Pajak Pertambahan Nilai atau PPN adalah pajak yang dikenakan atas setiap transaksi jual beli barang atau jasa kena pajak.Â
Pajak ini dikenakan dari produsen hingga ke konsumen akhir. Secara teknis, PPN adalah pajak yang dibayar oleh konsumen akhir saat membeli barang atau jasa.
Meski dibebankan pada konsumen akhir, tugas memungut, menyetor, dan melaporkan PPN adalah kewajiban para penjual yang ditetapkan sebagai Pengusaha Kena Pajak (PKP).
Dalam sebuah wawancara mendalam, Ibu Maryati, seorang ibu rumah tangga yang juga pemilik warung rumahan di Sawangan, berbagi pandangannya mengenai rencana kenaikan Pajak Pertambahan Nilai (PPN) menjadi 12% yang akan berlaku mulai 1 Januari 2025. Ia mengungkapkan kekhawatirannya tentang dampak kebijakan ini terhadap usahanya. Menurutnya, meskipun pemerintah menyatakan bahwa PPN 12% hanya akan dikenakan pada barang-barang mewah, ia percaya bahwa semua harga akan terpengaruh. "Sebagai pemilik warung, saya merasa khawatir bahwa kenaikan PPN ini akan meningkatkan harga barang yang saya jual. Jika harga barang naik, orang-orang mungkin akan berpikir dua kali sebelum membeli barang-barang yang tidak terlalu penting," jelasnya.
Ibu Maryati juga mengungkapkan bahwa ia berencana untuk mengubah cara belanja setelah kenaikan PPN ini.

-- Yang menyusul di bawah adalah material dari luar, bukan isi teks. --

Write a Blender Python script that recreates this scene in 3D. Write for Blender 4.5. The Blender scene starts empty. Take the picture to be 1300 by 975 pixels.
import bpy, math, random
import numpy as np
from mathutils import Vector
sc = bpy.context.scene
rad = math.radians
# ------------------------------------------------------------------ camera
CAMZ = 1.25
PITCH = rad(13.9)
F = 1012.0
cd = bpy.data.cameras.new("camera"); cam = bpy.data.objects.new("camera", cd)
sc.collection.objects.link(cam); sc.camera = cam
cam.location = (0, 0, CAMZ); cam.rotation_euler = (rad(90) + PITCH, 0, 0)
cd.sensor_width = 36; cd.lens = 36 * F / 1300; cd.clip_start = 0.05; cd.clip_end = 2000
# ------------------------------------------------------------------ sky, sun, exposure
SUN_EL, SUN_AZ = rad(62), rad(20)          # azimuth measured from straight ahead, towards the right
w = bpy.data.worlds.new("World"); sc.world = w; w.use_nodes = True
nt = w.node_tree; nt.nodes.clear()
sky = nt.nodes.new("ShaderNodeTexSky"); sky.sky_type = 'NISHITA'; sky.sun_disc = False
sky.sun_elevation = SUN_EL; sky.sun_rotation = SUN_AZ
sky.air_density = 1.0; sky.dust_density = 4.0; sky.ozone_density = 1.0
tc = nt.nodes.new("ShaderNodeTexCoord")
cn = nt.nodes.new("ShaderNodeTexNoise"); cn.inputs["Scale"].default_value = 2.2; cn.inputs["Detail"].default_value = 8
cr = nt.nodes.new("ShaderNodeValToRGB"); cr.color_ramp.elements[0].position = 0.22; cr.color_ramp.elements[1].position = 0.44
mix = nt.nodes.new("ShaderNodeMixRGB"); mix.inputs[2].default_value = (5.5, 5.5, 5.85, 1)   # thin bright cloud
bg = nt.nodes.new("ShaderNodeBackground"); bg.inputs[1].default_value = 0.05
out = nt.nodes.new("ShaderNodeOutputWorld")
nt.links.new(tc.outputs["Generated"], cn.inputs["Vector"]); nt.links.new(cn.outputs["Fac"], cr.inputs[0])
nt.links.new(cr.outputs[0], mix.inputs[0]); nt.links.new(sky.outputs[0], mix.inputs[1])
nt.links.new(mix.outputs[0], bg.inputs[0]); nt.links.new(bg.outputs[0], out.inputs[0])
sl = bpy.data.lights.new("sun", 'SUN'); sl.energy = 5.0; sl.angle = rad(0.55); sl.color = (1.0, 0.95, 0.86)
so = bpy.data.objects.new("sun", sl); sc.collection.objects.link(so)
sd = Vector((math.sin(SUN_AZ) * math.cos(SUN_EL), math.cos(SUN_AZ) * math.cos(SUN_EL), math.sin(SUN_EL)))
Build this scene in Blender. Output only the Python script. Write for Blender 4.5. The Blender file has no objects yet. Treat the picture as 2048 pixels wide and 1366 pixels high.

Ia akan lebih selektif dalam memilih barang yang dibeli untuk warungnya, dengan fokus pada kebutuhan pokok dan mengurangi pembelian barang-barang non-esensial. "Saya mungkin akan mencari pemasok yang menawarkan harga lebih baik atau memanfaatkan diskon untuk menjaga biaya tetap rendah," tambahnya. Selain itu, ia sangat mendukung ide pemerintah untuk memberikan kompensasi kepada masyarakat agar dapat menghadapi kenaikan biaya hidup akibat PPN ini. "Bantuan dari pemerintah sangat penting agar masyarakat bisa menghadapi kenaikan biaya hidup akibat PPN ini. Banyak orang di sekitar saya yang bergantung pada warung kecil seperti milik saya untuk memenuhi kebutuhan sehari-hari," ungkapnya.
Ibu Maryati juga menyoroti pentingnya peran media dalam menyampaikan informasi mengenai kenaikan PPN kepada masyarakat. Ia berharap media dapat menjelaskan dengan jelas apa itu PPN dan bagaimana dampaknya terhadap kehidupan sehari-hari. "Banyak orang masih bingung dan khawatir tentang perubahan ini," ujarnya. Harapannya adalah agar pemerintah dapat mengelola dampak dari kenaikan PPN dengan bijaksana dan memastikan bahwa kebijakan yang diambil tidak hanya menguntungkan pihak tertentu tetapi juga memperhatikan kesejahteraan masyarakat luas.
Referensi mengenai rencana kenaikan PPN ini menunjukkan adanya kekhawatiran yang serupa di kalangan masyarakat dan ekonomi. BBC Indonesia melaporkan bahwa keputusan untuk menaikkan PPN menjadi 12% telah memicu reaksi negatif di masyarakat, dengan banyak yang khawatir tentang dampaknya terhadap daya beli dan pendapatan perusahaan. Menteri Keuangan Sri Mulyani menjelaskan bahwa keputusan ini diambil untuk menjaga kesehatan Anggaran Pendapatan dan Belanja Negara (APBN). Selain itu, Pajak.com menyampaikan kritik dari ekonomi senior Drajad Wibowo, yang memperingatkan bahwa kenaikan PPN tidak selalu berujung pada peningkatan penerimaan negara. Ia menekankan bahwa harga barang yang terlalu tinggi dapat mengurangi minat beli masyarakat, yang pada akhirnya bisa menurunkan total penerimaan pajak. Terakhir, Liputan6 juga mengutip Drajad Wibowo yang menunjukkan kekhawatirannya bahwa kenaikan PPN menjadi 12% dapat berdampak negatif terhadap ekonomi nasional, terutama di tengah melemahnya daya beli masyarakat.
Dengan harapan adanya dukungan dari pemerintah dan transparansi dalam penggunaan dana pajak, masyarakat seperti Ibu Maryati dapat lebih siap menghadapi perubahan yang akan datang.